Opposition fans will always try to play down Steven Gerrard’s achievements because that’s what fans of other clubs do, but they’ll never succeed. To end your career with the league title being the only major trophy you didn’t pick up is a fantastic achievement and more than most other players can even dream about. To do that during an era when Liverpool were arguably at their weakest since before the arrival of Bill Shankly is even more impressive.

That’s something that I think is often over-looked when it comes to the career of Steven Gerrard. He was the captain of Liverpool at a time when Manchester United had their greatest ever manager in position and building an unstoppable juggernaut. He was playing for a team that had let their rivals get ahead of them in terms of spending power and development of their stadium. He was then part of a team that had to compete against clubs that benefitted from financial doping to the tune of millions of pounds.

At any moment he could have left Anfield and walked into any club on the planet, he really was that good. Instead he stayed at Liverpool knowing that any win with the Reds was worth one hundred times a win with another club. If Gerrard had wanted a league title he could have won one with Chelsea or Manchester United, with both clubs keen on signing him in 2005. His career is about more than just that one piece of silverware and he’ll take far more stock in what players like Zinedine Zidane and Fernando Torres say about him than some fat gorp in a replica Aston Villa shirt.

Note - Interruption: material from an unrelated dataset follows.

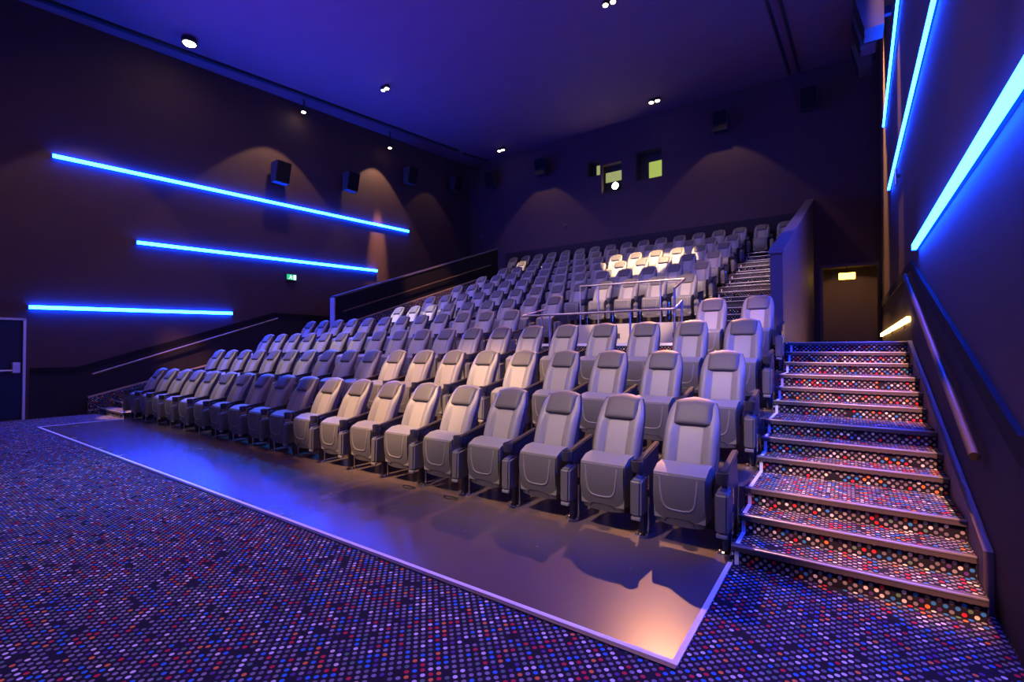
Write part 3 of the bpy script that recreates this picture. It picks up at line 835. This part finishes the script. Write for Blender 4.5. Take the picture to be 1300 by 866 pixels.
# downlights seen in the picture
spot('lamp_wash', (-7.4, 23.0, 13.05), (-6.0, 5.0, -2.2), 4800, (1, .40, .20), 38, .5)         # from the back over the seats to the floor
spot('lamp_wash', low(LPOS[6]), (-7.7, 22.3, 3.5), 12000, (1, .66, .34), 25, .12)         # hot pool on the ninth and tenth rows
spot('lamp_wash', low(LPOS[3]), (-17.2, 24.6, 4.6), 7000, (1, .66, .36), 13, .15)        # pool at the upper left
spot('lamp_wash', low(LPOS[0]), (-15.7, 14.6, 1.6), 6000, WHITE, 13, .2)                 # pool on the fifth row
# wall washers, pointing straight down beside the walls
def down(at, power, col, deg, blend=.06):
    return spot('wall_washer', at, (at[0], at[1] + .001, at[2] - 10), power, col, deg, blend)
down((-20.3, 5.5, 11.8), 280, WARM, 64)
down((-21.2, 12.4, 11.9), 300, WARM, 82)
down((-21.9, 18.6, 12.1), 330, WARM, 78)
down((-21.5, 23.0, 12.5), 50, WARM, 74)
spot('wall_washer', (-21.9, 18.8, 12.1), (-23.02, 18.8, 5.2), 6000, (1, .48, .20), 15, .9)
down((-16.4, 25.3, 13.2), 130, WARM, 80)
down((-5.3, 25.3, 13.2), 130, WARM, 80)
spot('wall_washer', (.55, 20.3, 12.8), (1.14, 20.3, 3.0), 16000, (1, .46, .20), 20, 1)
spot('wall_washer', (.5, 15.0, 12.3), (1.14, 15.0, 4.0), 6000, (1, .46, .30), 12, 1)
# unseen house lights read off lit seats, plus spots added to brighten stairs
spot('unseen_hall_spot', (-9.0, -1.5, 11.3), (-7.8, 7.8, -1.2), 8500, (1, .60, .31), 23, .6)
spot('unseen_hall_spot', (-3.2, 1.0, 11.4), (-2.65, 12.0, .9), 4200, PINK, 11, .6)
spot('unseen_hall_spot', (-3.2, 4.0, 11.7), (-2.75, 20.0, 3.0), 2300, (1, .58, .45), 15, .4)  # added to brighten the upper right stairs
spot('unseen_hall_spot', (-15.2, 14.0, 12.5), (-19.3, 20.0, 2.8), 3500, (1, .46, .22), 24, .7)  # added to brighten the upper left stairs and parapet
spot('unseen_hall_spot', (-4.5, -2.0, 11.2), (-3.9, 8.4, -1.1), 3700, (1, .72, .52), 32, .7)
spot('unseen_hall_spot', (1.0, -1.2, 11.3), (.62, 6.9, -1.7), 13000, (1, .40, .15), 13, .6)  # added orange spot on the lower right steps
spot('unseen_hall_spot', (1.0, -1.2, 11.3), (.62, 10.6, -.5), 15000, (1, .40, .15), 12, .6)  # added orange spot toward the landing steps
spot('unseen_hall_spot', (-15.5, 1.0, 11.4), (-16.5, 9.0, -1), 2200, WHITE, 32, .6)
spot('unseen_hall_spot', (-6.0, 3.0, 11.6), (-5.7, 16.3, 1.4), 7000, WARM, 16, .3)
spot('unseen_hall_spot', (-11.0, -2.0, 11.2), (-11.0, 17.0, 2.0), 2600, (.80, .62, 1), 56, .8)
# added warm spots brightening the left stairs
spot('stair_fill_spot', (-17.0, 1.0, 11.4), (-22.6, 9.2, -1.3), 7000, (1, .50, .25), 11, .8)
spot('stair_fill_spot', (-21.3, 1.0, 11.4), (-21.2, 6.2, -2.0), 9000, (1, .55, .28), 8, .4)
# added unseen blue spots on floor and ceiling, weak fills
spot('floor_blue_fill', (-18.0, 14.0, 12.4), (-11.5, 4.8, -2.4), 6000, (.01, .20, 1), 26, 1)  # added to strengthen the blue sheen on the vinyl
spot('ceiling_blue_fill', (-13.5, -3.5, -1.6), (-13.5, 8.0, 12.2), 11000, (.12, .05, 1), 56, 1)  # added wash that deepens the blue of the ceiling
area('blue_fill', (-9, -6.2, 5.5), (-9, 9, -2), 130, (.30, .26, 1), 9, 3)
area('violet_fill', (-10, 8, 11.8), (-10, 12, -2), 250, (.95, .50, .80), 9, 9)
spot('passage_light', (.05, YB + .9, 3.9), (.05, 31.1, 1.0), 45, (1, .48, .18), 95, .2)
spot('projector_beam', (-11.55, YB + .1, 10.0), (-9.5, -6, 2), 600, (1, .93, .82), 12, .5)

w = bpy.data.worlds.new('hall'); sc.world = w; w.use_nodes = True
w.node_tree.nodes['Background'].inputs[0].default_value = (.004, .003, .008, 1)
w.node_tree.nodes['Background'].inputs[1].default_value = 1.0

# ------------------------------------------------------------------ camera
cd = bpy.data.cameras.new('camera'); cam = bpy.data.objects.new('camera', cd); COL.objects.link(cam)
cam.location = (0, 0, 1.44)
cam.rotation_euler = (math.pi / 2 + PIT, 0, YAW)
cd.sensor_width = 36; cd.lens = 36 * FPX / 1300; cd.clip_end = 200; cd.clip_start = .01
sc.camera = cam
sc.view_settings.view_transform = 'Standard'; sc.view_settings.look = 'None'
sc.view_settings.gamma = 1; sc.view_settings.use_curve_mapping = False
sc.view_settings.exposure = 0.0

For me personally I’ll remember four moments for the rest of my life. The strike he hit against Olympiakos at Anfield must go down as one of the greatest goals ever scored at Anfield on a European night, and it’s in some extraordinarily illustrious company. We had no idea just then that it would be so important, hoping that a trip to the semi-final stage or similar might allow us to sign some half-decent players in the summer.

I’ll remember an even more impressive goal he scored against West Ham at Wembley the following year, thundering the ball into the back of the net from what seemed like the halfway line. Once again rising above all other players on the pitch and proving his class with a goal that few in world football have the technique to score.

I’ll remember him slotting the penalty away against Fulham before taking his shirt off and spinning it over his head, giving us all the belief that we could genuinely win the Premier League. It wasn’t to be, of course, but that takes nothing away from the feeling of being unstoppable, of that being our time. It was glorious.

More than anything else, though, I’ll remember being on the phone to my dad after the penalty shoot-out in Istanbul. I was hoarse and barely able to talk, crouched down outside a pub in Birmingham and sharing that moment with my old fella back home on Merseyside. We were miles apart from each other but closer together than ever before, sharing a moment that had seemed like an impossibility just an hour before. I’ll remember Steven Gerrard lifting the European Cup above his shoulders as fireworks and streamers went off all sound him and feeling like that was what life was all about.

Steven Gerrard deserves to have his name mentioned in the same breath as the very best players Liverpool Football Club has ever had. Thank you, Stevie. For everything.